Reproduce the listing word for word. Skip any image.

— begin Source material —

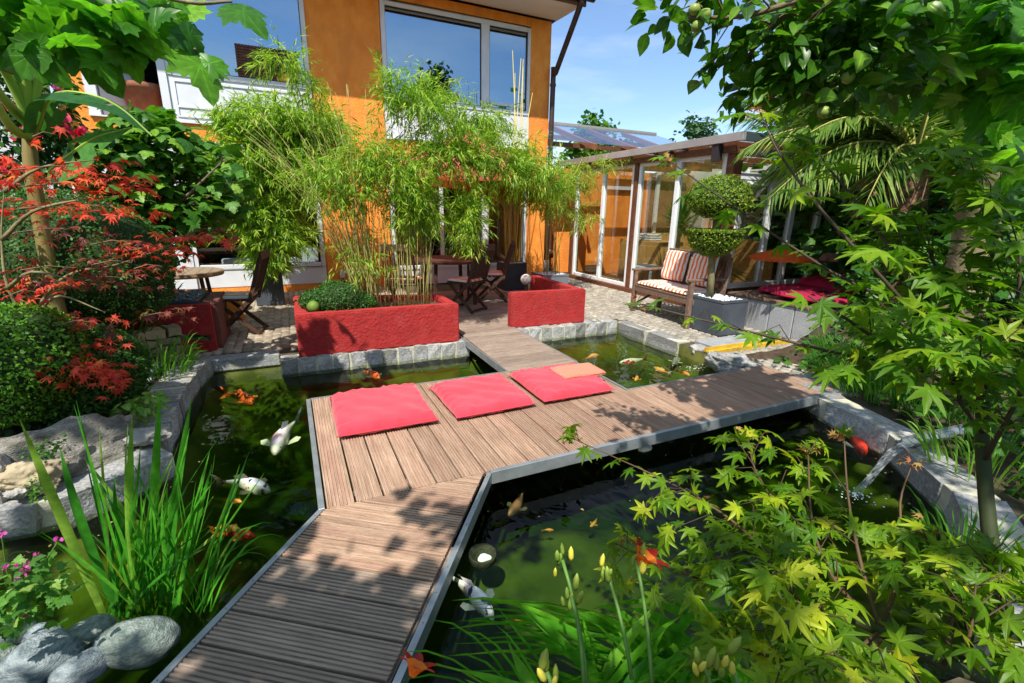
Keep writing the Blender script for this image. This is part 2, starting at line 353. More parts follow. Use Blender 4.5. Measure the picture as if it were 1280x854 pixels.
# pond bed: walls and floor, mossy
M_BED = mat('pond_bed', (.09, .105, .02), (.26, .26, .05), 3.5, .95, .3, 20, c3=(.05, .07, .015), c3scale=5, c3amt=.6)
b = MB(); n = len(POND)
gx = [(x, y) for x in np.arange(-2.7, 4.6, .15) for y in np.arange(0.2, 5.7, .15)]
vsb = [(x, y, -.046) for x, y in POND]+[(x, y, -.95) for x, y in POND]
b.add(vsb, [(i, (i+1) % n, n+(i+1) % n, n+i) for i in range(n)])
b.build('pond_wall', M_BED, kind='structure')
def bedz(x, y):
    d = pdist(x, y); z = -.24-.62*min(1, (d/.75))**.9
    if x > 2.4 and y > 3.1: z = max(z, -.46-.1*math.sin(x*3)*math.sin(y*2.3))          # shallow sunny basin
    if y > 4.2: z = max(z, -.6)
    if x > .2 and y < 2.3: z = max(z, -.62-.1*math.sin(x*2.3+y))
    z = max(z, -.86+.34*math.exp(-((x+1.15)**2+(y-2.55)**2)/.18))                     # ledge under the iris
    z = max(z, -.9+.72*math.exp(-((x+.85)**2+(y-1.72)**2)/.12))
    return z+.03*math.sin(x*7+y*5)*math.sin(y*6-x*3)
b = MB(); xs = list(np.arange(-2.8, 4.7, .12)); ys = list(np.arange(0.1, 5.8, .12)); V = []
for x in xs:
    for y in ys: V.append((x, y, bedz(x, y) if inpoly(x, y) else -.95))
ny = len(ys); F = [(i*ny+j, (i+1)*ny+j, (i+1)*ny+j+1, i*ny+j+1) for i in range(len(xs)-1) for j in range(ny-1)]
b.add(V, F); b.build('pond_bed', M_BED, smooth=True, kind='structure')
# water: a closed body, its green comes from absorption
m = bpy.data.materials.new('water'); m.use_nodes = True; nt = m.node_tree; L = nt.links; nt.nodes.remove(nt.nodes['Principled BSDF']); o_ = nt.nodes['Material Output']
gl = _n(nt, 'ShaderNodeBsdfGlossy'); gl.inputs['Roughness'].default_value = .02; tp = _n(nt, 'ShaderNodeBsdfTransparent'); tp.inputs[0].default_value = (.93, .97, .85, 1)
fr = _n(nt, 'ShaderNodeFresnel'); fr.inputs[0].default_value = 1.27; ms = _n(nt, 'ShaderNodeMixShader')
gp = _n(nt, 'ShaderNodeNewGeometry'); mp_ = _n(nt, 'ShaderNodeMapping'); mp_.inputs['Scale'].default_value = (1, .7, 1); L.new(gp.outputs['Position'], mp_.inputs[0])
n1 = _n(nt, 'ShaderNodeTexNoise'); n1.inputs['Scale'].default_value = 6; n1.inputs['Detail'].default_value = 2; n1.inputs['Distortion'].default_value = .8; L.new(mp_.outputs[0], n1.inputs['Vector'])
bp = _n(nt, 'ShaderNodeBump'); bp.inputs['Strength'].default_value = .22; bp.inputs['Distance'].default_value = .03
# rings round the two inflows
def rings(cx, cy, fall, k=55):
    vm = _n(nt, 'ShaderNodeVectorMath', operation='DISTANCE'); vm.inputs[1].default_value = (cx, cy, WZ); L.new(gp.outputs['Position'], vm.inputs[0])
    a = _n(nt, 'ShaderNodeMath', operation='MULTIPLY'); a.inputs[1].default_value = k; L.new(vm.outputs['Value'], a.inputs[0])
    s = _n(nt, 'ShaderNodeMath', operation='SINE'); L.new(a.outputs[0], s.inputs[0])
    e = _n(nt, 'ShaderNodeMath', operation='MULTIPLY'); e.inputs[1].default_value = -fall; L.new(vm.outputs['Value'], e.inputs[0])
    x = _n(nt, 'ShaderNodeMath', operation='EXPONENT'); L.new(e.outputs[0], x.inputs[0]); q = _n(nt, 'ShaderNodeMath', operation='MULTIPLY'); L.new(s.outputs[0], q.inputs[0]); L.new(x.outputs[0], q.inputs[1]); return q
INF = PZ(1068, 618, WZ)
r1 = rings(INF.x, INF.y, 2.6); r2 = rings(3.95, 3.62, 3.0); sm = _n(nt, 'ShaderNodeMath', operation='ADD'); L.new(r1.outputs[0], sm.inputs[0]); L.new(r2.outputs[0], sm.inputs[1])
sm2 = _n(nt, 'ShaderNodeMath', operation='MULTIPLY_ADD'); sm2.inputs[1].default_value = .35; L.new(sm.outputs[0], sm2.inputs[0]); L.new(n1.outputs[0], sm2.inputs[2])
L.new(sm2.outputs[0], bp.inputs['Height']); L.new(bp.outputs[0], gl.inputs['Normal']); L.new(bp.outputs[0], fr.inputs['Normal'])
L.new(fr.outputs[0], ms.inputs[0]); L.new(tp.outputs[0], ms.inputs[1]); L.new(gl.outputs[0], ms.inputs[2]); L.new(ms.outputs[0], o_.inputs[0])
va = _n(nt, 'ShaderNodeVolumeAbsorption'); va.inputs[0].default_value = (.38, .6, .14, 1); va.inputs[1].default_value = 2.9; L.new(va.outputs[0], o_.inputs['Volume'])
M_WATER = m
g = MB(); P2 = POND; nn_ = len(P2)
t1 = tessellate_polygon([[Vector((x, y, 0)) for x, y in P2]])
g.add([(x, y, WZ) for x, y in P2]+[(x, y, -.97) for x, y in P2], list(t1)+[tuple(i+nn_ for i in reversed(t)) for t in t1]+[(i, (i+1) % nn_, nn_+(i+1) % nn_, nn_+i) for i in range(nn_)])
me = g.data('water'); bm = bmesh.new(); bm.from_mesh(me); bmesh.ops.recalc_face_normals(bm, faces=bm.faces)
bmesh.ops.scale(bm, vec=(1.0015, 1.0015, 1), verts=bm.verts, space=Matrix.Translation((-1, -3, 0))); bm.to_mesh(me); bm.free()
obj('water', me, M_WATER, kind='structure')

# garden beds: one raised sheet of earth round the pond
def bedh(x, y):
    d = pdist(x, y)
    if x < 0 and y > 2.4: k = max(0, min(1, (d-.32)/1.0)); h = .30*k*k*(3-2*k)
    elif x > 3.4 and y < 3.3: k = max(0, min(1, (d-.3)/1.2)); h = .35*k*k*(3-2*k)
    else: k = max(0, min(1, (d-.02)/.3)); h = .06*k
    if y < 2.4: k = max(0, min(1, d/.15)); h = h*.6-.06*(1-k)
    return h
def soil_sheet(x0, x1, y0, y1, test, name='garden_bed', st=.12):
    xs = list(np.arange(x0, x1, st)); ys = list(np.arange(y0, y1, st)); V = []; ok = {}
    for i, x in enumerate(xs):
        for j, y in enumerate(ys):
            ok[i, j] = (not inpoly(x, y)) and test(x, y); V.append((x, y, -.035+bedh(x, y)+random.uniform(-.012, .012)))
    ny = len(ys); F = [(i*ny+j, (i+1)*ny+j, (i+1)*ny+j+1, i*ny+j+1) for i in range(len(xs)-1) for j in range(ny-1) if ok[i, j] and ok[i+1, j] and ok[i, j+1] and ok[i+1, j+1]]
    MB().add(V, F).build(name, M_EARTH, smooth=True, kind='structure')
soil_sheet(-7, -1.0, 2.9, 6.4, lambda x, y: y < 6.3 and not (x > -1.2 and y > 5.2))
soil_sheet(-3.5, 3.2, -1.6, 2.2, lambda x, y: y < 2.1, 'near_bank')
soil_sheet(2.0, 10, -1.6, 3.35, lambda x, y: x > 4.35 or y < 1.9, 'right_bank')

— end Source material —

> **Solution to the problem**
Keep writing the Blender script for this image. This is part 2, starting at line 353. More parts follow. Use Blender 4.5. Measure the picture as if it were 1280x854 pixels.
# pond bed: walls and floor, mossy
M_BED = mat('pond_bed', (.09, .105, .02), (.26, .26, .05), 3.5, .95, .3, 20, c3=(.05, .07, .015), c3scale=5, c3amt=.6)
b = MB(); n = len(POND)
gx = [(x, y) for x in np.arange(-2.7, 4.6, .15) for y in np.arange(0.2, 5.7, .15)]
vsb = [(x, y, -.046) for x, y in POND]+[(x, y, -.95) for x, y in POND]
b.add(vsb, [(i, (i+1) % n, n+(i+1) % n, n+i) for i in range(n)])
b.build('pond_wall', M_BED, kind='structure')
def bedz(x, y):
    d = pdist(x, y); z = -.24-.62*min(1, (d/.75))**.9
    if x > 2.4 and y > 3.1: z = max(z, -.46-.1*math.sin(x*3)*math.sin(y*2.3))          # shallow sunny basin
    if y > 4.2: z = max(z, -.6)
    if x > .2 and y < 2.3: z = max(z, -.62-.1*math.sin(x*2.3+y))
    z = max(z, -.86+.34*math.exp(-((x+1.15)**2+(y-2.55)**2)/.18))                     # ledge under the iris
    z = max(z, -.9+.72*math.exp(-((x+.85)**2+(y-1.72)**2)/.12))
    return z+.03*math.sin(x*7+y*5)*math.sin(y*6-x*3)
b = MB(); xs = list(np.arange(-2.8, 4.7, .12)); ys = list(np.arange(0.1, 5.8, .12)); V = []
for x in xs:
    for y in ys: V.append((x, y, bedz(x, y) if inpoly(x, y) else -.95))
ny = len(ys); F = [(i*ny+j, (i+1)*ny+j, (i+1)*ny+j+1, i*ny+j+1) for i in range(len(xs)-1) for j in range(ny-1)]
b.add(V, F); b.build('pond_bed', M_BED, smooth=True, kind='structure')
# water: a closed body, its green comes from absorption
m = bpy.data.materials.new('water'); m.use_nodes = True; nt = m.node_tree; L = nt.links; nt.nodes.remove(nt.nodes['Principled BSDF']); o_ = nt.nodes['Material Output']
gl = _n(nt, 'ShaderNodeBsdfGlossy'); gl.inputs['Roughness'].default_value = .02; tp = _n(nt, 'ShaderNodeBsdfTransparent'); tp.inputs[0].default_value = (.93, .97, .85, 1)
fr = _n(nt, 'ShaderNodeFresnel'); fr.inputs[0].default_value = 1.27; ms = _n(nt, 'ShaderNodeMixShader')
gp = _n(nt, 'ShaderNodeNewGeometry'); mp_ = _n(nt, 'ShaderNodeMapping'); mp_.inputs['Scale'].default_value = (1, .7, 1); L.new(gp.outputs['Position'], mp_.inputs[0])
n1 = _n(nt, 'ShaderNodeTexNoise'); n1.inputs['Scale'].default_value = 6; n1.inputs['Detail'].default_value = 2; n1.inputs['Distortion'].default_value = .8; L.new(mp_.outputs[0], n1.inputs['Vector'])
bp = _n(nt, 'ShaderNodeBump'); bp.inputs['Strength'].default_value = .22; bp.inputs['Distance'].default_value = .03
# rings round the two inflows
def rings(cx, cy, fall, k=55):
    vm = _n(nt, 'ShaderNodeVectorMath', operation='DISTANCE'); vm.inputs[1].default_value = (cx, cy, WZ); L.new(gp.outputs['Position'], vm.inputs[0])
    a = _n(nt, 'ShaderNodeMath', operation='MULTIPLY'); a.inputs[1].default_value = k; L.new(vm.outputs['Value'], a.inputs[0])
    s = _n(nt, 'ShaderNodeMath', operation='SINE'); L.new(a.outputs[0], s.inputs[0])
    e = _n(nt, 'ShaderNodeMath', operation='MULTIPLY'); e.inputs[1].default_value = -fall; L.new(vm.outputs['Value'], e.inputs[0])
    x = _n(nt, 'ShaderNodeMath', operation='EXPONENT'); L.new(e.outputs[0], x.inputs[0]); q = _n(nt, 'ShaderNodeMath', operation='MULTIPLY'); L.new(s.outputs[0], q.inputs[0]); L.new(x.outputs[0], q.inputs[1]); return q
INF = PZ(1068, 618, WZ)
r1 = rings(INF.x, INF.y, 2.6); r2 = rings(3.95, 3.62, 3.0); sm = _n(nt, 'ShaderNodeMath', operation='ADD'); L.new(r1.outputs[0], sm.inputs[0]); L.new(r2.outputs[0], sm.inputs[1])
sm2 = _n(nt, 'ShaderNodeMath', operation='MULTIPLY_ADD'); sm2.inputs[1].default_value = .35; L.new(sm.outputs[0], sm2.inputs[0]); L.new(n1.outputs[0], sm2.inputs[2])
L.new(sm2.outputs[0], bp.inputs['Height']); L.new(bp.outputs[0], gl.inputs['Normal']); L.new(bp.outputs[0], fr.inputs['Normal'])
L.new(fr.outputs[0], ms.inputs[0]); L.new(tp.outputs[0], ms.inputs[1]); L.new(gl.outputs[0], ms.inputs[2]); L.new(ms.outputs[0], o_.inputs[0])
va = _n(nt, 'ShaderNodeVolumeAbsorption'); va.inputs[0].default_value = (.38, .6, .14, 1); va.inputs[1].default_value = 2.9; L.new(va.outputs[0], o_.inputs['Volume'])
M_WATER = m
g = MB(); P2 = POND; nn_ = len(P2)
t1 = tessellate_polygon([[Vector((x, y, 0)) for x, y in P2]])
g.add([(x, y, WZ) for x, y in P2]+[(x, y, -.97) for x, y in P2], list(t1)+[tuple(i+nn_ for i in reversed(t)) for t in t1]+[(i, (i+1) % nn_, nn_+(i+1) % nn_, nn_+i) for i in range(nn_)])
me = g.data('water'); bm = bmesh.new(); bm.from_mesh(me); bmesh.ops.recalc_face_normals(bm, faces=bm.faces)
bmesh.ops.scale(bm, vec=(1.0015, 1.0015, 1), verts=bm.verts, space=Matrix.Translation((-1, -3, 0))); bm.to_mesh(me); bm.free()
obj('water', me, M_WATER, kind='structure')

# garden beds: one raised sheet of earth round the pond
def bedh(x, y):
    d = pdist(x, y)
    if x < 0 and y > 2.4: k = max(0, min(1, (d-.32)/1.0)); h = .30*k*k*(3-2*k)
    elif x > 3.4 and y < 3.3: k = max(0, min(1, (d-.3)/1.2)); h = .35*k*k*(3-2*k)
    else: k = max(0, min(1, (d-.02)/.3)); h = .06*k
    if y < 2.4: k = max(0, min(1, d/.15)); h = h*.6-.06*(1-k)
    return h
def soil_sheet(x0, x1, y0, y1, test, name='garden_bed', st=.12):
    xs = list(np.arange(x0, x1, st)); ys = list(np.arange(y0, y1, st)); V = []; ok = {}
    for i, x in enumerate(xs):
        for j, y in enumerate(ys):
            ok[i, j] = (not inpoly(x, y)) and test(x, y); V.append((x, y, -.035+bedh(x, y)+random.uniform(-.012, .012)))
    ny = len(ys); F = [(i*ny+j, (i+1)*ny+j, (i+1)*ny+j+1, i*ny+j+1) for i in range(len(xs)-1) for j in range(ny-1) if ok[i, j] and ok[i+1, j] and ok[i, j+1] and ok[i+1, j+1]]
    MB().add(V, F).build(name, M_EARTH, smooth=True, kind='structure')
soil_sheet(-7, -1.0, 2.9, 6.4, lambda x, y: y < 6.3 and not (x > -1.2 and y > 5.2))
soil_sheet(-3.5, 3.2, -1.6, 2.2, lambda x, y: y < 2.1, 'near_bank')
soil_sheet(2.0, 10, -1.6, 3.35, lambda x, y: x > 4.35 or y < 1.9, 'right_bank')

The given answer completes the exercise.